Directions for this task » Everything from the first line down to the line containing "12), M['rubber'], pc)" is to be retyped exactly, both ends included, with pictures left out.

Collected data »

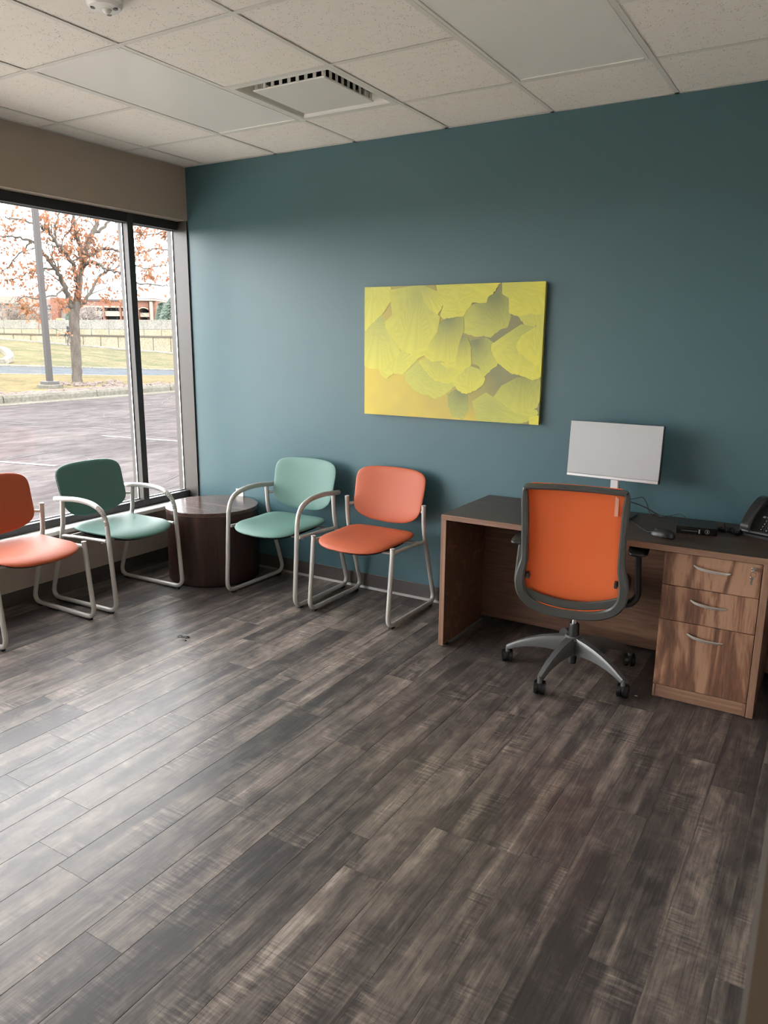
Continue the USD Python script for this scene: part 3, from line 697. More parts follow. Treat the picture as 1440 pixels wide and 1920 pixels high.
pc = thing('mini_computer', 'small flat black desktop computer beside the telephone', 'computer', (3.572, -.372, DZ), 9)
obj('case', cbox(-.091, .091, 0, .178, .003, .037, .002), M['black'], pc)
obj('front_panel', cbox(-.090, .090, -.004, .001, .004, .036, .0015), M['gloss_black'], pc)
obj('drive_slot', cbox(-.066, .006, -.005, -.003, .015, .021, .0004), mat('slot_grey', (.06, .06, .06), .4), pc)
obj('usb_port', cbox(.010, .017, -.0052, -.003, .008, .028, .0004), M['grey_mark'], pc)
lg = ringm(.0095, .0009, 0, 0, 0)
obj('round_logo', mov(lg, .048, -.0045, .020), M['grey_mark'], pc)
obj('logo_mark', cat_([mov(cbox(-.0018, .0012, -.0006, .0006, -.006, .006, .0002), .048, -.0045, .020), mov(cbox(.0008, .0035, -.0006, .0006, -.0045, .004, .0002), .048, -.0045, .020)]), M['grey_mark'], pc)
for q in range(14): obj('vent_slot', box(-.082 + q * .0098, -.077 + q * .0098, -.0048, -.0035, .0275, .0295), M['rubber'], pc, smooth=False)
for x_ in (-.08, .08):
    for y_ in (.015, .16): obj('foot', cyl(.006, 0, .004, (x_, y_), 12), M['rubber'], pc)

mo = thing('mouse', 'dark grey computer mouse on the desk with its cord behind', 'mouse', (3.447, -.492, DZ), 72)
def mbend(s_, t_, k): return (s_ * (1 - .12 * (t_ / .057)), t_, .004 + (k if k > 0 else k * .1) * (1 - .25 * (t_ / .057)) )
obj('shell', pad(.031, .057, 2.6, .033, .02, mbend, power=2.2), mat('mouse_black', (.014, .0145, .015), .42), mo, smooth=60)
obj('wheel', mov(rot(lathe([(0, -.003), (.009, -.003), (.009, .003), (0, .003)], 20), math.pi / 2, (0, 1, 0)), 0, .034, .026), M['rubber'], mo)
obj('cord', tube(spline([(0, .056, .012), (.012, .085, .006), (.045, .13, .003), (.10, .19, .003), (.16, .27, .003)], 8), .0018, 8), M['black'], mo, smooth=60)

# telephone, leaning back on its foot
ph = thing('telephone', 'black desk telephone with white key marks at the right end of the desk', 'telephone', (3.868, -.225, DZ), -22)
ta = math.radians(38)
def slope(mm): return mov(rot(mm, ta, (1, 0, 0)), 0, -.07, .012)
obj('base', slope(cbox(-.095, .105, 0, .19, -.004, .020, .006)), M['black'], ph)
obj('foot', hull([(-.09, -.06, 0), (.10, -.06, 0), (-.09, .10, 0), (.10, .10, 0), (-.09, -.06, .012), (.10, -.06, .012), (-.09, .085, .115), (.10, .085, .115), (-.09, .10, .115), (.10, .10, .115)]), M['black'], ph)
hp = spline([(-.068, .004, .03), (-.068, .02, .048), (-.068, .09, .060), (-.068, .165, .050), (-.068, .195, .030)], 8)
wv = .5 + .5 * np.abs(np.linspace(-1, 1, len(hp))) ** 1.5
obj('handset', slope(sweep(hp, np.array([rrect(.046 + .006 * a, .020 + .020 * a, .007) for a in wv]), (0, -.2, 1))), mat('handset_black', (.02, .02, .02), .32), ph, smooth=40)
obj('handset_label', slope(cbox(-.086, -.056, -.004, .001, .022, .027, .0005)), M['grey_mark'], ph)
obj('display_bezel', slope(cbox(-.022, .095, .115, .182, .019, .024, .002)), M['gloss_black'], ph)
obj('display', slope(cbox(.006, .085, .128, .172, .0235, .0248, .0004)), M['lcd'], ph)
for r_ in range(4):
    for c_ in range(3):
        x_, y_ = -.008 + c_ * .026, .020 + r_ * .019
        kk = thing('key', parent=ph)
        obj('keycap', slope(cbox(x_ - .009, x_ + .009, y_ - .006, y_ + .006, .019, .0235, .0015)), M['gloss_black'], kk)
        t_ = meshkit.text_mesh('123456789*0#'[(3 - r_) * 3 + c_], .0072, .0004, bold=True)
        t_.apply_translation((x_ - .0025, y_ - .0036, .0235)); obj('key_digit', slope(t_), M['key_mark'], kk, smooth=False)
for c_ in range(3):
    obj('soft_key', slope(cbox(-.015 + c_ * .03, .003 + c_ * .03, .098, .105, .019, .0235, .001)), M['grey_mark'], ph)
obj('side_key', slope(cbox(-.034, -.022, .095, .105, .019, .0235, .001)), M['grey_mark'], ph)
obj('front_badge', slope(cbox(.045, .075, .002, .008, .0195, .0206, .0004)), M['grey_mark'], ph)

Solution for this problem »
Continue the USD Python script for this scene: part 3, from line 697. More parts follow. Treat the picture as 1440 pixels wide and 1920 pixels high.
pc = thing('mini_computer', 'small flat black desktop computer beside the telephone', 'computer', (3.572, -.372, DZ), 9)
obj('case', cbox(-.091, .091, 0, .178, .003, .037, .002), M['black'], pc)
obj('front_panel', cbox(-.090, .090, -.004, .001, .004, .036, .0015), M['gloss_black'], pc)
obj('drive_slot', cbox(-.066, .006, -.005, -.003, .015, .021, .0004), mat('slot_grey', (.06, .06, .06), .4), pc)
obj('usb_port', cbox(.010, .017, -.0052, -.003, .008, .028, .0004), M['grey_mark'], pc)
lg = ringm(.0095, .0009, 0, 0, 0)
obj('round_logo', mov(lg, .048, -.0045, .020), M['grey_mark'], pc)
obj('logo_mark', cat_([mov(cbox(-.0018, .0012, -.0006, .0006, -.006, .006, .0002), .048, -.0045, .020), mov(cbox(.0008, .0035, -.0006, .0006, -.0045, .004, .0002), .048, -.0045, .020)]), M['grey_mark'], pc)
for q in range(14): obj('vent_slot', box(-.082 + q * .0098, -.077 + q * .0098, -.0048, -.0035, .0275, .0295), M['rubber'], pc, smooth=False)
for x_ in (-.08, .08):
    for y_ in (.015, .16): obj('foot', cyl(.006, 0, .004, (x_, y_), 12), M['rubber'], pc)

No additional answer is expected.